» What is being asked: Select, from the material below, each line with "follow" in it.

==========

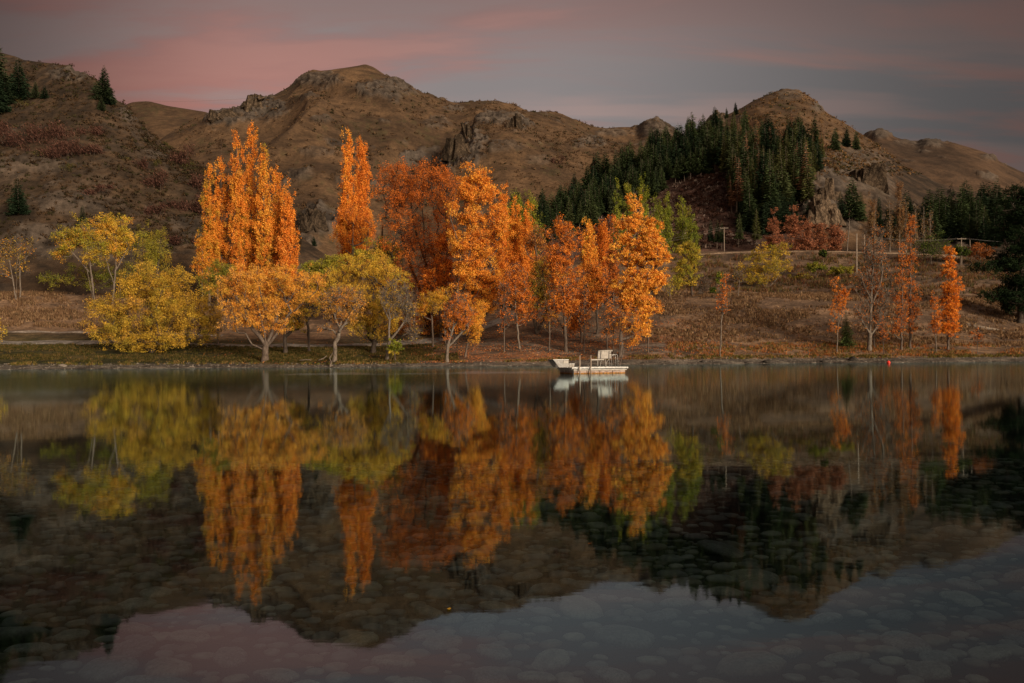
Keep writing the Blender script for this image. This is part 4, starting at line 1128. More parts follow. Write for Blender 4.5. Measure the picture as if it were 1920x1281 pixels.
for x, y, w, h, lab, pl in ((1745, 460, 36, 26, 'large dark green bush behind the thin orange pair', [(DARKG, 4), (GREEN, 3)]), (1800, 470, 18, 10, 'low dark bush beside the right pole', [(DARKG, 3), (GREEN, 3)]),
                           (1838, 470, 26, 14, 'brown bush between the right pole and the black pine', [(BROWN, 4), (RUST, 2)]), (1543, 475, 6, 7, 'tiny dark bush on the dirt track below the rock face', [(DARKG, 3), (GREEN, 2)]),
                           (1530, 500, 22, 9, 'low olive bush on the scrub slope left of the leaning pole', [(OLIVE, 2), (GREEN, 3)]), (1575, 505, 26, 10, 'olive scrub bush beside the leaning pole', [(OLIVE, 3), (GREEN, 2)]),
                           (1500, 520, 26, 9, 'grey green scrub bush on the stony slope', [(OLIVE, 2), (BROWN, 2), (GREEN, 1)])):
    tree('shrub', lab, 'shrub', 215 if y < 490 else 196, [[(x, y + h), (x, y)]], [(x, y, w, h), (x - w * 0.4, y + h * 0.3, w * 0.5, h * 0.6), (x + w * 0.45, y + h * 0.3, w * 0.5, h * 0.6)], pl, clumps=40, rc=max(5, h * 0.7), leaves=1500, leaf=0.35, r0=0.1, asc=0.1)
# black pine at the right edge
NP = [(DARKG, 5), ((0.012, 0.022, 0.012), 4), ((0.03, 0.045, 0.02), 1)]
tree('pine', 'huge almost black pine with layered boughs cut by the right edge', 'tree', 152, [[(1912, 600), (1915, 520), (1925, 420), (1930, 330)], [(1915, 540), (1890, 530), (1860, 510)], [(1916, 560), (1895, 555), (1865, 550)]],
     [(1920, 400, 52, 50), (1935, 450, 60, 50), (1872, 500, 46, 16), (1895, 480, 44, 22), (1875, 552, 40, 16), (1900, 540, 40, 26), (1945, 520, 60, 50), (1960, 570, 50, 40), (1890, 430, 36, 26), (1925, 360, 40, 26), (1905, 565, 44, 26)], NP, clumps=260, rc=21, leaves=30000, leaf=0.5, r0=0.55, bark=M_DARKBARK, asc=-0.1, stretch=0.6, aspect=0.38)


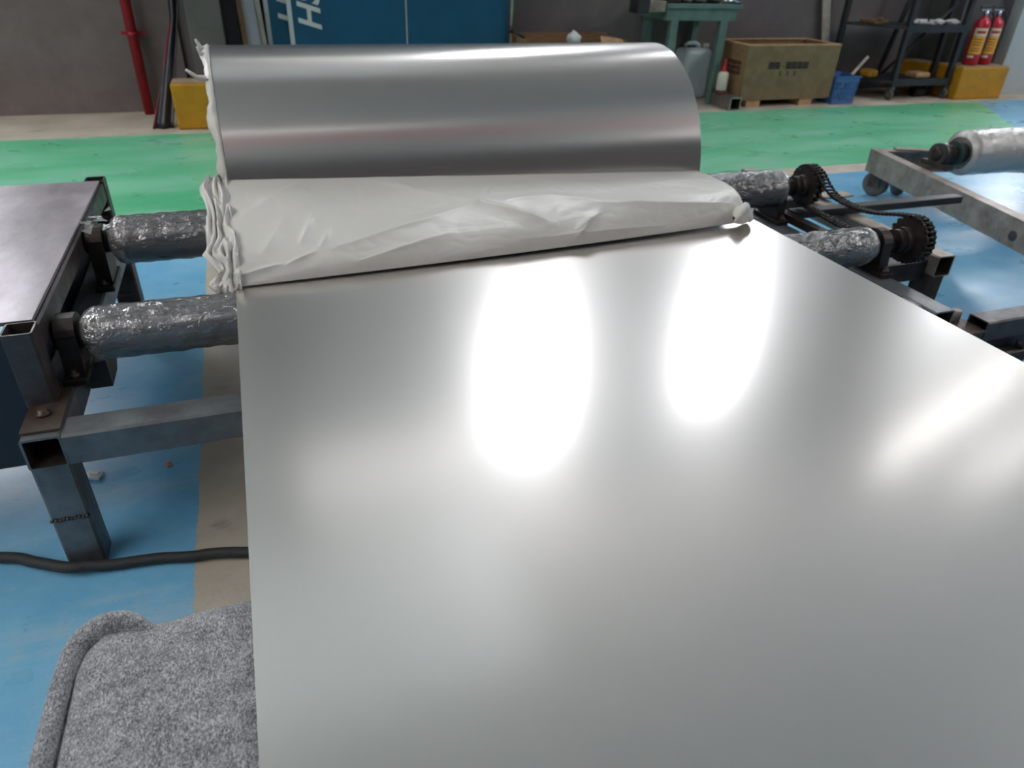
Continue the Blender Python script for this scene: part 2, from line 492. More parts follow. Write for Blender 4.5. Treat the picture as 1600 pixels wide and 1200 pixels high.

==========

» Solution below:
Keep writing the Blender script for this image. This is part 4, starting at line 1128. More parts follow. Write for Blender 4.5. Measure the picture as if it were 1920x1281 pixels.
Continue the Blender Python script for this scene: part 2, from line 492. More parts follow. Write for Blender 4.5. Treat the picture as 1600 pixels wide and 1200 pixels high.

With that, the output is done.